Here is the plot summary from the Blazing Saddles Wikipedia etry:
The story is set in the American Old West of 1874 (though it is filled with anachronistic references). Construction on a new railroad runs into quicksand; the route has to be changed, which will require it to go through Rock Ridge, a frontier town where everyone has the last name of “Johnson” (including a “Howard Johnson“, a “Van Johnson” and an “Olson Johnson“.) The conniving State Attorney General Hedley Lamarr — not to be confused, as he often is in the film, with actress Hedy Lamarr — wants to buy the land along the new railroad route cheaply by driving the townspeople out. He sends a gang of thugs, led by his flunky Taggart, to scare them away, prompting the townsfolk to demand that the Governor (Mel Brooks) appoint a new sheriff. The Attorney General convinces his dim-witted boss to select Bart (Cleavon Little), an African American railroad worker as the new sheriff. Because Bart is black, Lamarr believes that this will so offend the townspeople they will either abandon the town or lynch the new sheriff.
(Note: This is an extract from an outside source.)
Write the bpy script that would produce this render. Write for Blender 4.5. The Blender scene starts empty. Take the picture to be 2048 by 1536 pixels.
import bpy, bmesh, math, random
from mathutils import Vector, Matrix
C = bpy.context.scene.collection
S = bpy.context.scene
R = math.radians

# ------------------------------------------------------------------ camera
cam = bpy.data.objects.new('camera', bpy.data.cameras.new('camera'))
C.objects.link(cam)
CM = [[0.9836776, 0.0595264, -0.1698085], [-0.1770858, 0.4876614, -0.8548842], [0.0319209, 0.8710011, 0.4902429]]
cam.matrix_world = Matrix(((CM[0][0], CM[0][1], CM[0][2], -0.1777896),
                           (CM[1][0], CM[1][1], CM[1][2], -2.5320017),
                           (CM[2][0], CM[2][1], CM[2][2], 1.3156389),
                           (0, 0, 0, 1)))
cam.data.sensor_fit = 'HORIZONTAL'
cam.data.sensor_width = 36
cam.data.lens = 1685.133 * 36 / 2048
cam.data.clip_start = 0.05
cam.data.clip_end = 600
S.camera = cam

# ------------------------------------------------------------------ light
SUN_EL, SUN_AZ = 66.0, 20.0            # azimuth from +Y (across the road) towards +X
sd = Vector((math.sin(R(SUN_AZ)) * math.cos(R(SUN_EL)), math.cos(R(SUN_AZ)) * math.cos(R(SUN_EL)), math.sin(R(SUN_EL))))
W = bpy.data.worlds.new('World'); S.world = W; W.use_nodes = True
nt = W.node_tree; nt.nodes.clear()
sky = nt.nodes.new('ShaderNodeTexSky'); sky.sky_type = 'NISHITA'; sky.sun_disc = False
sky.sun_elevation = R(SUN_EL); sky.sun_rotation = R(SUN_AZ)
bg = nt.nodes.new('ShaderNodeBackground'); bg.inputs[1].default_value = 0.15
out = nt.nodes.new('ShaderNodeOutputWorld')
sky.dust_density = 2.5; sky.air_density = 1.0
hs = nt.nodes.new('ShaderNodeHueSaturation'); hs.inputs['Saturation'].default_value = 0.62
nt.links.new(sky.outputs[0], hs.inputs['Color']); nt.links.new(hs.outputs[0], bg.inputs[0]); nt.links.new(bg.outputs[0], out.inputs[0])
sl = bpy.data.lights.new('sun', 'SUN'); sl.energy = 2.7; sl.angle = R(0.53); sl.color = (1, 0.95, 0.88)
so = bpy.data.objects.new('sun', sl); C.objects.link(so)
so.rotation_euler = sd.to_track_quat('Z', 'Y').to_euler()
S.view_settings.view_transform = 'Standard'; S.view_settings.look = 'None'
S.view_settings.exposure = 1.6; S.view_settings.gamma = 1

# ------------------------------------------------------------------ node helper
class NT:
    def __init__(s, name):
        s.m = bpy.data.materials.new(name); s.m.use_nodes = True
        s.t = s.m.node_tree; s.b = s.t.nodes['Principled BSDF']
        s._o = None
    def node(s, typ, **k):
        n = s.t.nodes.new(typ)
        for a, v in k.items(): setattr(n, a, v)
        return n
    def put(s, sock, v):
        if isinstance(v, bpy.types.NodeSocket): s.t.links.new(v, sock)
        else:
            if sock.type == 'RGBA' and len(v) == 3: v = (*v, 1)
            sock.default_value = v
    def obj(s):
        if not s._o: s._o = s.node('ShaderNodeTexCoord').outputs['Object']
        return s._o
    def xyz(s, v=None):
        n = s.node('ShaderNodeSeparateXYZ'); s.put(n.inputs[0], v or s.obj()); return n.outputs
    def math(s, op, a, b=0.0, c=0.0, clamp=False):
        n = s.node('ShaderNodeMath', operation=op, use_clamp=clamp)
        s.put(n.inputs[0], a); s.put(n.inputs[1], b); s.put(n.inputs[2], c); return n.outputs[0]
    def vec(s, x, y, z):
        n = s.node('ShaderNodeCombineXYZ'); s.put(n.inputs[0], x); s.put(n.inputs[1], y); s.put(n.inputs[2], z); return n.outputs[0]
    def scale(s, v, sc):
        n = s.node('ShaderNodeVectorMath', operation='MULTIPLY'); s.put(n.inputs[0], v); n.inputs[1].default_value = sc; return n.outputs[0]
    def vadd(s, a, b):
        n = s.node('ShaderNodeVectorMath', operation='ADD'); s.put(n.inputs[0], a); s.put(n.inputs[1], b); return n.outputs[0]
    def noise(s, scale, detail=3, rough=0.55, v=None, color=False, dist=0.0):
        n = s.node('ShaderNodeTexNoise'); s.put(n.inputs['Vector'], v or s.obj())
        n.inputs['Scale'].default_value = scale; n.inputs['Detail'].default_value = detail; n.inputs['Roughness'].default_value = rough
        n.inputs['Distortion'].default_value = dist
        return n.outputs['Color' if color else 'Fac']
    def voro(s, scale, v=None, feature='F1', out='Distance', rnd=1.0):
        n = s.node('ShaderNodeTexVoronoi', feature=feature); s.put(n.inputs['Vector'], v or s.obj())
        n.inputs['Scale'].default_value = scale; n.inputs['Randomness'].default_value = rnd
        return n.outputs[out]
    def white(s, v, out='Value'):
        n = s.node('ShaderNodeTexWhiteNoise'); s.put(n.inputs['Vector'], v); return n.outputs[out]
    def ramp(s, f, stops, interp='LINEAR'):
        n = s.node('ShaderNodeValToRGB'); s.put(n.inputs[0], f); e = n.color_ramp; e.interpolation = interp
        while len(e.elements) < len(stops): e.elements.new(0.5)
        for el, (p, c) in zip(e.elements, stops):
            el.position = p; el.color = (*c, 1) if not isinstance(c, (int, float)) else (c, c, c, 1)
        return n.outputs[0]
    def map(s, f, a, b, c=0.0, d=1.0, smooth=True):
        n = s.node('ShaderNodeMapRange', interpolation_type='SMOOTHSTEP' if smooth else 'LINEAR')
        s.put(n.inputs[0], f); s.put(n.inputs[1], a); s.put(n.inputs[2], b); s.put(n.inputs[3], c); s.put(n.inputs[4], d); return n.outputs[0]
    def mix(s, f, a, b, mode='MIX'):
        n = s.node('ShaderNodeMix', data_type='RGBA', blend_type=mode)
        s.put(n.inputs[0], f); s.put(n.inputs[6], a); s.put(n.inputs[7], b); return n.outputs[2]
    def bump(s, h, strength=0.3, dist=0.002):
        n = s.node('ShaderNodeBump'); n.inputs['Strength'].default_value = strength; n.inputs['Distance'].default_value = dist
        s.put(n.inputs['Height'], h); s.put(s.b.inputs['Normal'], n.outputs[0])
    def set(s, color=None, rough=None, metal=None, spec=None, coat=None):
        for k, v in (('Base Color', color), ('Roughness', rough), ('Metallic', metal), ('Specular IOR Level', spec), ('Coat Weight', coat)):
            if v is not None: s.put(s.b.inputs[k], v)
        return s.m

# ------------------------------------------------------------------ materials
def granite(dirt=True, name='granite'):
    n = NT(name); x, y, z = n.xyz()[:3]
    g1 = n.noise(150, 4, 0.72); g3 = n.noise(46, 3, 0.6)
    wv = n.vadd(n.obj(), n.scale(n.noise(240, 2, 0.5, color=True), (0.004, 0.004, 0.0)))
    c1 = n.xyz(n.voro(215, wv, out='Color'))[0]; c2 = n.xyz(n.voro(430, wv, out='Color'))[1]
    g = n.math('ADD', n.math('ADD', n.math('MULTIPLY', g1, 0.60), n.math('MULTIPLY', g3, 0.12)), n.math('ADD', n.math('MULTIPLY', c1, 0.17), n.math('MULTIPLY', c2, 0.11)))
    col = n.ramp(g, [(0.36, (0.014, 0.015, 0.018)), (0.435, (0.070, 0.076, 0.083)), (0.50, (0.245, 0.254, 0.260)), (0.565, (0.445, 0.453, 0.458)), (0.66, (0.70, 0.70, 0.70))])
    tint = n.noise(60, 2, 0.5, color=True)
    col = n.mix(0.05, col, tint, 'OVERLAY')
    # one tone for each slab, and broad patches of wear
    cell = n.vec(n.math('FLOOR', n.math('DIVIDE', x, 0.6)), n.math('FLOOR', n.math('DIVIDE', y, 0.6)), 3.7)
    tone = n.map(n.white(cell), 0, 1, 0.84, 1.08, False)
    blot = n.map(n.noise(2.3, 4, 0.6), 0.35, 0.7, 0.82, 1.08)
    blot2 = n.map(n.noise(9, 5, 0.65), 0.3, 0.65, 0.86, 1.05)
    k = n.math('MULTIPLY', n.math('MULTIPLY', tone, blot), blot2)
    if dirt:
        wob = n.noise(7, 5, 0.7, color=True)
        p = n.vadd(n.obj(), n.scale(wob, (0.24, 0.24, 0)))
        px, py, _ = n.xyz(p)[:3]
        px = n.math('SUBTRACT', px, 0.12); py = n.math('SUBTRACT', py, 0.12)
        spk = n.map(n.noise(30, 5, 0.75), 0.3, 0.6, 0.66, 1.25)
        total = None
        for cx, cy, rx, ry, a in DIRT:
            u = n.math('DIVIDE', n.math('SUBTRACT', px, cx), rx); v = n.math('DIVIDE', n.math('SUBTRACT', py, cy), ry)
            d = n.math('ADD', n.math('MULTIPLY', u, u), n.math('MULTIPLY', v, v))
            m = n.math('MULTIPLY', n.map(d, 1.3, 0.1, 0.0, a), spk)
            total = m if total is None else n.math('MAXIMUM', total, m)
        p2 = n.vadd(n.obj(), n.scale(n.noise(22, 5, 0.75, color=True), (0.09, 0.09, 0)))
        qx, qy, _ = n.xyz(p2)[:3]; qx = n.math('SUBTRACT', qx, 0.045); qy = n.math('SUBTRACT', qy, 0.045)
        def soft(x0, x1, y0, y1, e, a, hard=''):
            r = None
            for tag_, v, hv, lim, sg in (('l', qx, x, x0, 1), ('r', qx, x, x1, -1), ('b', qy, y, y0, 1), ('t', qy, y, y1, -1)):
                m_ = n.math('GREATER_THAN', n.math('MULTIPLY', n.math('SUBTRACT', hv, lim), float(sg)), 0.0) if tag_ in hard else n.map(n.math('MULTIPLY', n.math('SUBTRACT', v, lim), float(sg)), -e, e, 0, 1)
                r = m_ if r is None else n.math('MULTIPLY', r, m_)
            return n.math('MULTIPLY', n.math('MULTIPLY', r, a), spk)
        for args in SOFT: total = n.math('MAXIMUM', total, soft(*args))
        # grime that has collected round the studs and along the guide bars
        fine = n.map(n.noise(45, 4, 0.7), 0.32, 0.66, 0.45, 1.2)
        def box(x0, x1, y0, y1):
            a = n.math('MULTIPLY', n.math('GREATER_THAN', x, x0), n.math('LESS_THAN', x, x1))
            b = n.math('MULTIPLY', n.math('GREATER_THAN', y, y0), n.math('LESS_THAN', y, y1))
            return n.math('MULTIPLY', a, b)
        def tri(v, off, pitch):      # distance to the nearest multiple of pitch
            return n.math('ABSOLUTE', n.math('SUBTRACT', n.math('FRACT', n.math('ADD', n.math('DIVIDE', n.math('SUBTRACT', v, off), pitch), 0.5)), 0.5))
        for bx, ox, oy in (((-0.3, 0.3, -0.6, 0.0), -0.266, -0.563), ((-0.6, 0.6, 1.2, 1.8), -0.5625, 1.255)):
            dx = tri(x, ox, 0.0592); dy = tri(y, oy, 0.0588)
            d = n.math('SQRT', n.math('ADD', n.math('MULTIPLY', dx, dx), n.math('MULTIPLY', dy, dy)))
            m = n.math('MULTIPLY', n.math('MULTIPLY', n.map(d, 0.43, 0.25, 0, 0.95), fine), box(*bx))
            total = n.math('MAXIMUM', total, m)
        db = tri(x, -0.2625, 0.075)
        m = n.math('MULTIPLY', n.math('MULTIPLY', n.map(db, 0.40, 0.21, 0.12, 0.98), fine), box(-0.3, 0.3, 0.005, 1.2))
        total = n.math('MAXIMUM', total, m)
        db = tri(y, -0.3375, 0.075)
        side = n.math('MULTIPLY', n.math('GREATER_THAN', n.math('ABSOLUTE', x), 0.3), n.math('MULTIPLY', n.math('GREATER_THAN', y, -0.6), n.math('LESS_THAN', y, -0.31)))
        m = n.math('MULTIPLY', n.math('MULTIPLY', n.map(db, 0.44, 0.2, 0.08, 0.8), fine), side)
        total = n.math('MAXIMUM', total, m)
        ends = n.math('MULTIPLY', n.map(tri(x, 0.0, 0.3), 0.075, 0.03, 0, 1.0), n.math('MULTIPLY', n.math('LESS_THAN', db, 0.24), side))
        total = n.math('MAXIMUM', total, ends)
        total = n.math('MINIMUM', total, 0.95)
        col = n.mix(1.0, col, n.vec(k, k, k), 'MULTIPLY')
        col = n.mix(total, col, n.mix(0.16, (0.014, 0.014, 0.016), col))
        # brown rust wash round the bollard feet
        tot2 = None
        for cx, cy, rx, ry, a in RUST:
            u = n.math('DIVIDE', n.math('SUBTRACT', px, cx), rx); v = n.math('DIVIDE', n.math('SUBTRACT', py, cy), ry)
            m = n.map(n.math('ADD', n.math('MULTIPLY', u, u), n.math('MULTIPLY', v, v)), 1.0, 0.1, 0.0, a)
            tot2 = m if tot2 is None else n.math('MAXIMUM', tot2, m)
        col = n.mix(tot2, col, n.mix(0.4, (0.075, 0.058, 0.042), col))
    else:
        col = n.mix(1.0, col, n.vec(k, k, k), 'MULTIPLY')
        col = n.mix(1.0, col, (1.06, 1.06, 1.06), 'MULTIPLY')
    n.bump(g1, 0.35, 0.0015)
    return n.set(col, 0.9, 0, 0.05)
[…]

With his quick wits and the assistance of an alcoholic gunslinger Jim, also known as “The Waco Kid” (“I must have killed more men than Cecil B. DeMille!”), Bart works to overcome the townsfolk’s hostile reception. He defeats (and eventually befriends) Mongo, an immensely strong (but only marginally sentient) henchman sent by Taggart, and bests German seductress-for-hire Lili von Shtupp (Madeline Kahn) at her own game, before inspiring the town to lure Lamarr’s newly-recruited and incredibly diverse army of thugs (rustlers, cutthroats, murderers, bounty hunters, desperadoes, mugs, thugs, pugs, nitwits, halfwits, dimwits, vipers, snipers, con men, Indian agents, Mexican bandits, muggers, buggerers, bushwhackers, hornswagglers, horse thieves, train robbers, bank robbers, and Methodists in addition to nearly every other kind of stock movie villain) into an ambush.
The resulting fight between the townsfolk and the gunfighters is such that it literally breaks the fourth wall; the fight spills out from the film lot in the Warner Bros. Studios into a neighboring musical set, then the studio commissary where a pie fight ensues, and finally pouring out into the surrounding streets.
The film ends with the sheriff and the Waco Kid defeating the bad guy, saving the town, catching the end of the movie, persuading people of all colors and creeds to live in harmony and, finally, riding (in a limousine) off into the sunset.